Ioan Holender Publishes Article Against Russian Bans

By Francisco Salazar

Former director of the Wiener Staatsoper Ioan Holender has published an article on the Kurier calling for an end to bans on Russian artists.

In the article, Holender said, “Nobody should be disinvited.” He added, ” No one doubts that the war that broke out in Ukraine a year ago was caused by its neighbor, the Russian Federation. Whatever the reason, those who started the war should be condemned. It is also self-evident that one has to help the attacked in every way. But the absurdities of some measures against everyone and everything that is Russian, against the 144 million people who live in Russia or have ever lived there, are grotesque and inhuman.”

He added, “changing street names with Russian poets or composers such as Pushkin, Tolstoy or Dostoyevsky to Tchaikovsky, Rachmaninov, and Prokofiev in Western countries and excluding and changing theater and opera programs with Russian writers and stage works senselessly impoverishes our culture, our knowledge, even our civilization!”
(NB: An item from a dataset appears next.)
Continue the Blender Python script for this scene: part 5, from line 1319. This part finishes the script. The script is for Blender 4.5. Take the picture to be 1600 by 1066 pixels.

He added that he did not see the benefit of canceling such works as Tchaikovsky’s “Eugene Onegin” or Chekhov’s “The Seagull” and said that Olympic players should not be banned.

He said, “the Olympic Games are a great, deep, global achievement of our history. The Olympic Committee focuses on three values ​​that have existed since ancient times: respect, friendship and achievement. Respect aims to ‘promote rapprochement and mutual understanding between peoples.’ The five rings are symbolic of the five continents and their six colors correspond to those of all national flags in the world today. Expelling an athlete from the competition – a runner from Irkutsk or a weightlifter from Vladivostok – because he or she is Russian is unfair, unjust, corrosive to the competition and not in the spirit and spirit of the Olympic spirit in the broadest sense, which also means international competitions like Wimbledon in tennis, where recently one of the world’s best tennis players was not allowed to compete because he is Russian.”

Holender’s article comes as the war in Ukraine is set to be one year. The war began on Feb. 24, 2022 and saw numerous theaters ban Russian works and numerous artists.